__Given task__: In the listing below, find the line containing "Keep writing the" and the line containing "6).build('hex_bolt', M_zinc, bh)". Repeat exactly those two lines and every line between them, nothing more.

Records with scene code
'''
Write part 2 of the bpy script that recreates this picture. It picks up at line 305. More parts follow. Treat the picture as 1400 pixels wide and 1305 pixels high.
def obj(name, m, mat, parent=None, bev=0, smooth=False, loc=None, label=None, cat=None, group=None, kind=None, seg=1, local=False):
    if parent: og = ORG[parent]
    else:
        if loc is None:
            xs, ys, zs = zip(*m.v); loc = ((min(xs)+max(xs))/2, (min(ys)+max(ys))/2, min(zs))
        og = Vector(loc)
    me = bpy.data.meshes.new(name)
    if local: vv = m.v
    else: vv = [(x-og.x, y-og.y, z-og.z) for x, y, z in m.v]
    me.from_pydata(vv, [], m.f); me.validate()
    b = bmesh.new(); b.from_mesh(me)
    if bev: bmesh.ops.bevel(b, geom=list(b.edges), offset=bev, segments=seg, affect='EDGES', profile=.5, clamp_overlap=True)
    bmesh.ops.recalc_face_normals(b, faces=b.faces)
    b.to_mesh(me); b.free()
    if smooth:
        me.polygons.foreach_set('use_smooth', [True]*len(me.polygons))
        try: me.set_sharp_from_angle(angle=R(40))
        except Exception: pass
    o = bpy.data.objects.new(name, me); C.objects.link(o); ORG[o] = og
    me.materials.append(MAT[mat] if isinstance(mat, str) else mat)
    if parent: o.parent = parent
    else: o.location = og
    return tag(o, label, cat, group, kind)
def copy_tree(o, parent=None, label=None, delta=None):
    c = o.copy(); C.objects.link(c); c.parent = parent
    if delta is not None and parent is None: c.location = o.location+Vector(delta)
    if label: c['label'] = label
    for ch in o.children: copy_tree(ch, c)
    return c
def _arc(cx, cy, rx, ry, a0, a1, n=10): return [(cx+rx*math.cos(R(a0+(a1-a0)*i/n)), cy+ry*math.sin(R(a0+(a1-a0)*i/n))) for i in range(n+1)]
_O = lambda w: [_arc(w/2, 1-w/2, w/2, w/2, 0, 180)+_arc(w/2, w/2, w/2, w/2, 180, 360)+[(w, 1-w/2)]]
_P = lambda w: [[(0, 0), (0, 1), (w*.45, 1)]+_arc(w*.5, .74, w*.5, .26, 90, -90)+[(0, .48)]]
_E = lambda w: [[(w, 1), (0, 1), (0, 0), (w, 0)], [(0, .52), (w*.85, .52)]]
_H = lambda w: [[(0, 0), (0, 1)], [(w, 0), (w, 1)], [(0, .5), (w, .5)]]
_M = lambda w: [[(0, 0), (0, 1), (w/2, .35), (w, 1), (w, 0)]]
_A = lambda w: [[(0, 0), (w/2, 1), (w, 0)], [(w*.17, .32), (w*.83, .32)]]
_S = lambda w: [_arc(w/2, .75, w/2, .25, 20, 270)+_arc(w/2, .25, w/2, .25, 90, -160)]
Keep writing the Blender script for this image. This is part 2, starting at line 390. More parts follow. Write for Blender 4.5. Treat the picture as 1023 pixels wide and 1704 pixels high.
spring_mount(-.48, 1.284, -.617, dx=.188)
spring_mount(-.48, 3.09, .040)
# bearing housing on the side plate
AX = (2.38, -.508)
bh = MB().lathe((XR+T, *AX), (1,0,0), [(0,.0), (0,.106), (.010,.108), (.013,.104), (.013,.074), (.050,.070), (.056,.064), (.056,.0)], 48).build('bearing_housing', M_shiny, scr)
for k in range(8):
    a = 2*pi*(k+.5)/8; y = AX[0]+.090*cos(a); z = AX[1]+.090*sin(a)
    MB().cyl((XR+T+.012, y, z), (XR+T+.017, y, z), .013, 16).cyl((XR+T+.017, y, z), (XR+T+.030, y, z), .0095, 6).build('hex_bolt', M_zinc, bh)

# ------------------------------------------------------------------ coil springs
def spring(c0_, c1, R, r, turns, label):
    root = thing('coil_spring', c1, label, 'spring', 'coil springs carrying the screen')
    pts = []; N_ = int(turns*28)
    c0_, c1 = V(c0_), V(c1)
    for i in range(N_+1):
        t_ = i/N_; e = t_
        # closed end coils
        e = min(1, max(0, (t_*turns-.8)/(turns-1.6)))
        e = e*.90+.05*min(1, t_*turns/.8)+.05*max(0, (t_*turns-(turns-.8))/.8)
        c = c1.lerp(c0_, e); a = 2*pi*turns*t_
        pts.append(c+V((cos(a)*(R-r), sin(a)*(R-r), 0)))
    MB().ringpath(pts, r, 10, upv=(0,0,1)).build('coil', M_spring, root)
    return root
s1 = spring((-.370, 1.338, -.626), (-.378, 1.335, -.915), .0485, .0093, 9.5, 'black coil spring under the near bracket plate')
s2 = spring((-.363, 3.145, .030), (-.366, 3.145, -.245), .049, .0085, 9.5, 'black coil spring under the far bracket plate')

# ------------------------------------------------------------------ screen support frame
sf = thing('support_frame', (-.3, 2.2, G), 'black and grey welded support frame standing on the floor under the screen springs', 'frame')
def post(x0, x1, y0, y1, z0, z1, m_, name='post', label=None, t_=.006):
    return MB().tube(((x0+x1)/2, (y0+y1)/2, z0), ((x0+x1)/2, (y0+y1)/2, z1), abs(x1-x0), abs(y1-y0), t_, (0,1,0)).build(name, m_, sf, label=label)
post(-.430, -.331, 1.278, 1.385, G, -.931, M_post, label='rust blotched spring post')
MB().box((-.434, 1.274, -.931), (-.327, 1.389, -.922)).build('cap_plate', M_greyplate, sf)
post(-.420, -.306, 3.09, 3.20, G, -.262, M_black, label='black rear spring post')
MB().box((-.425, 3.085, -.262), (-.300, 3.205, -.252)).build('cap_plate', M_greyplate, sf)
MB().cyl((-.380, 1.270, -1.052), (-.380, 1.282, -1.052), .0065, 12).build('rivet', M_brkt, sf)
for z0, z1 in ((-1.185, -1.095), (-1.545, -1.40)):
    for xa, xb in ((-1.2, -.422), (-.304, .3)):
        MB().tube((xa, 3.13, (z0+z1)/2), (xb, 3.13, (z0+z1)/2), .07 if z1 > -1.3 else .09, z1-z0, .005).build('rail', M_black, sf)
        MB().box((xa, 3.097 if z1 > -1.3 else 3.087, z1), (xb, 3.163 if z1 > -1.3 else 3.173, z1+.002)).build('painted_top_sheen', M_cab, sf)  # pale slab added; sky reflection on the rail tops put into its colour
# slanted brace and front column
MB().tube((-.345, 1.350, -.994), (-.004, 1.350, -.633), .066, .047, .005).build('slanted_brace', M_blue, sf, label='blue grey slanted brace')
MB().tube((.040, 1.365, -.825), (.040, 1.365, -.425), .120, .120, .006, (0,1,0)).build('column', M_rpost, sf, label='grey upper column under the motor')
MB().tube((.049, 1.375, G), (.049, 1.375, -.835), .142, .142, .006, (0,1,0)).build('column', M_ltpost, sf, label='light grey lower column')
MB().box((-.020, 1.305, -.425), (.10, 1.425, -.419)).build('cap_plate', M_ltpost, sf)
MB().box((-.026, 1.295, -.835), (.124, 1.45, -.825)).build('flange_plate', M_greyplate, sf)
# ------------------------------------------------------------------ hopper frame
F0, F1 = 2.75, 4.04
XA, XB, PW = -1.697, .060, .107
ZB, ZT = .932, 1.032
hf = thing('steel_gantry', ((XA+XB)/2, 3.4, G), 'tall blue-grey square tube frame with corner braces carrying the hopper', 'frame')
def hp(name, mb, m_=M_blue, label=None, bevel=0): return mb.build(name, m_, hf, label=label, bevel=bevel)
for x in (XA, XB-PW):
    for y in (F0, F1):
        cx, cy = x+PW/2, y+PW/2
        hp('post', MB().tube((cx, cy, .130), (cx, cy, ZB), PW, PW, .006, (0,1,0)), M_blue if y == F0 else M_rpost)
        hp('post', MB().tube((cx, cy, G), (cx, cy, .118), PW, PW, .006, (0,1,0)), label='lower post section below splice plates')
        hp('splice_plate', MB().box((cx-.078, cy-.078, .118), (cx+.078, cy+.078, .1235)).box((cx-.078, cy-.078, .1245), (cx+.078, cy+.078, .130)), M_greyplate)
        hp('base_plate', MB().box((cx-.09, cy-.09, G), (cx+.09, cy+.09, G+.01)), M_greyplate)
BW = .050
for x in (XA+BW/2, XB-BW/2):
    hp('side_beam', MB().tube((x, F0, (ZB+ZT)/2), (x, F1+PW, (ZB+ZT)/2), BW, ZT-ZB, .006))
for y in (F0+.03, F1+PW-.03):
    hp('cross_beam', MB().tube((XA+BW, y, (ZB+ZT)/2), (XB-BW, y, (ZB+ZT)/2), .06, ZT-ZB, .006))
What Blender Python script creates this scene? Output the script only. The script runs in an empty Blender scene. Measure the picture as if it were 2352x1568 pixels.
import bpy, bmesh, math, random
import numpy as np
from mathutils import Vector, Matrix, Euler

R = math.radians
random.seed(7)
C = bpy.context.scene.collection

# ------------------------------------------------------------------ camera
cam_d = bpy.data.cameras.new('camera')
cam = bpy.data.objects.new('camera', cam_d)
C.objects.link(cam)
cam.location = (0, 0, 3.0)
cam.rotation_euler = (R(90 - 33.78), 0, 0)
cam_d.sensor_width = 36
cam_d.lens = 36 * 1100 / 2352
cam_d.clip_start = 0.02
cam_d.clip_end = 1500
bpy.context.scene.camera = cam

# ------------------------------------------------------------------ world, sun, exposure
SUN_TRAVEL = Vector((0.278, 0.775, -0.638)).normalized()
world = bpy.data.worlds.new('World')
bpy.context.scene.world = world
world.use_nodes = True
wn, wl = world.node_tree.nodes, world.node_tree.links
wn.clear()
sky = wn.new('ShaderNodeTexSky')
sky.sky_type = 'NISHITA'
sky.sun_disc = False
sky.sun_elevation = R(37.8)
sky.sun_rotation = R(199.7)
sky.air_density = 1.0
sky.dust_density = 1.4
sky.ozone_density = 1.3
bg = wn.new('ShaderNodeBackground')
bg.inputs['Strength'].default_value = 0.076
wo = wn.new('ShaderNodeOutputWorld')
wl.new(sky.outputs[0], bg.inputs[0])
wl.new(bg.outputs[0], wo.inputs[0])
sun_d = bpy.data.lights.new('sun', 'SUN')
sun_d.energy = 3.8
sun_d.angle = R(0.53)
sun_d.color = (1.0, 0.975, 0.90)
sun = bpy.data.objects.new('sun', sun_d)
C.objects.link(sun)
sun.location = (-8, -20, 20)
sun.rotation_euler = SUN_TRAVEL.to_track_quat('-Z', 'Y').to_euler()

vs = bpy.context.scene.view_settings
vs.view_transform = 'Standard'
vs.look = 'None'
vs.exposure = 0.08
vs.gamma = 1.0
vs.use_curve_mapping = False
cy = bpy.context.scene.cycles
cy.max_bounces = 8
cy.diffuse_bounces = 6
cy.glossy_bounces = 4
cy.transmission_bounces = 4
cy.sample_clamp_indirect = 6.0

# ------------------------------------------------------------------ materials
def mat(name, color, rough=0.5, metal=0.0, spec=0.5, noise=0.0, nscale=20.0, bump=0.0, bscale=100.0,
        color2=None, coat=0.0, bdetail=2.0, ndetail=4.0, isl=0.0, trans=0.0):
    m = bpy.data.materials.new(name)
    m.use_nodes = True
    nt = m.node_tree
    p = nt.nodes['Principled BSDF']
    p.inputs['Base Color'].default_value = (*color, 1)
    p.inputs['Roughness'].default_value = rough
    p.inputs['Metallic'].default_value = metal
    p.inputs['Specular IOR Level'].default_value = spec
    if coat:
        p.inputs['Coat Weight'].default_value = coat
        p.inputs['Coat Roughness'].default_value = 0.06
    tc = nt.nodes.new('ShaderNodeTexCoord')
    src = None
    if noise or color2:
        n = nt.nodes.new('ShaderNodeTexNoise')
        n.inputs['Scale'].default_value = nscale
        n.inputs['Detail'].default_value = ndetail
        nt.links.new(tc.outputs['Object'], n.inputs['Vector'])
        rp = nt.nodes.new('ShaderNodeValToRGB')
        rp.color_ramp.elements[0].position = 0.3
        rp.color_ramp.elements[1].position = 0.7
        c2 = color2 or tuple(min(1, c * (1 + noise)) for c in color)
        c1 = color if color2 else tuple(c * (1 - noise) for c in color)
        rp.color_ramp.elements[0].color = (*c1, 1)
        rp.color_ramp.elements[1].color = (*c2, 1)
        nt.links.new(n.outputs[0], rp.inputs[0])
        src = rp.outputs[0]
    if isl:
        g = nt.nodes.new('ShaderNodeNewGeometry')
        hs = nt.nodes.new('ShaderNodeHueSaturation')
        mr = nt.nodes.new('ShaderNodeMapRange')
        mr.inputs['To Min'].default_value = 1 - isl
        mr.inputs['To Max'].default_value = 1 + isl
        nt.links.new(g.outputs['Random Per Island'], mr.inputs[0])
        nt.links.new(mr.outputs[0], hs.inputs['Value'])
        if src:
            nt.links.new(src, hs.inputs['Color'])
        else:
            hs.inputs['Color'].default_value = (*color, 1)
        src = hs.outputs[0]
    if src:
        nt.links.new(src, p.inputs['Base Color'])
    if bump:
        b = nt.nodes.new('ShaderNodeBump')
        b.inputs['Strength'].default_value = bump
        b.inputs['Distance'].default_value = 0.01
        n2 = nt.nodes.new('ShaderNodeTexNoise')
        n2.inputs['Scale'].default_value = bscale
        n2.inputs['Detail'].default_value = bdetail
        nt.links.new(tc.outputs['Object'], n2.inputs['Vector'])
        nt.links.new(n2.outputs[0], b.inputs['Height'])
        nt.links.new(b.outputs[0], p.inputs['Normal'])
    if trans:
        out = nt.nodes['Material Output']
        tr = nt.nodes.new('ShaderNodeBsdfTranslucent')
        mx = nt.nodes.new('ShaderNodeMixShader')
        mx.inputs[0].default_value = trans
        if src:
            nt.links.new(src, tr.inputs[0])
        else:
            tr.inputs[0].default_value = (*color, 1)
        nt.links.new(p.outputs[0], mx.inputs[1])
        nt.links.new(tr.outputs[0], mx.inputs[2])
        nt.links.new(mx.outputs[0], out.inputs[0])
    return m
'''
__Finished answer__:
Keep writing the Blender script for this image. This is part 2, starting at line 390. More parts follow. Write for Blender 4.5. Treat the picture as 1023 pixels wide and 1704 pixels high.
spring_mount(-.48, 1.284, -.617, dx=.188)
spring_mount(-.48, 3.09, .040)
# bearing housing on the side plate
AX = (2.38, -.508)
bh = MB().lathe((XR+T, *AX), (1,0,0), [(0,.0), (0,.106), (.010,.108), (.013,.104), (.013,.074), (.050,.070), (.056,.064), (.056,.0)], 48).build('bearing_housing', M_shiny, scr)
for k in range(8):
    a = 2*pi*(k+.5)/8; y = AX[0]+.090*cos(a); z = AX[1]+.090*sin(a)
    MB().cyl((XR+T+.012, y, z), (XR+T+.017, y, z), .013, 16).cyl((XR+T+.017, y, z), (XR+T+.030, y, z), .0095, 6).build('hex_bolt', M_zinc, bh)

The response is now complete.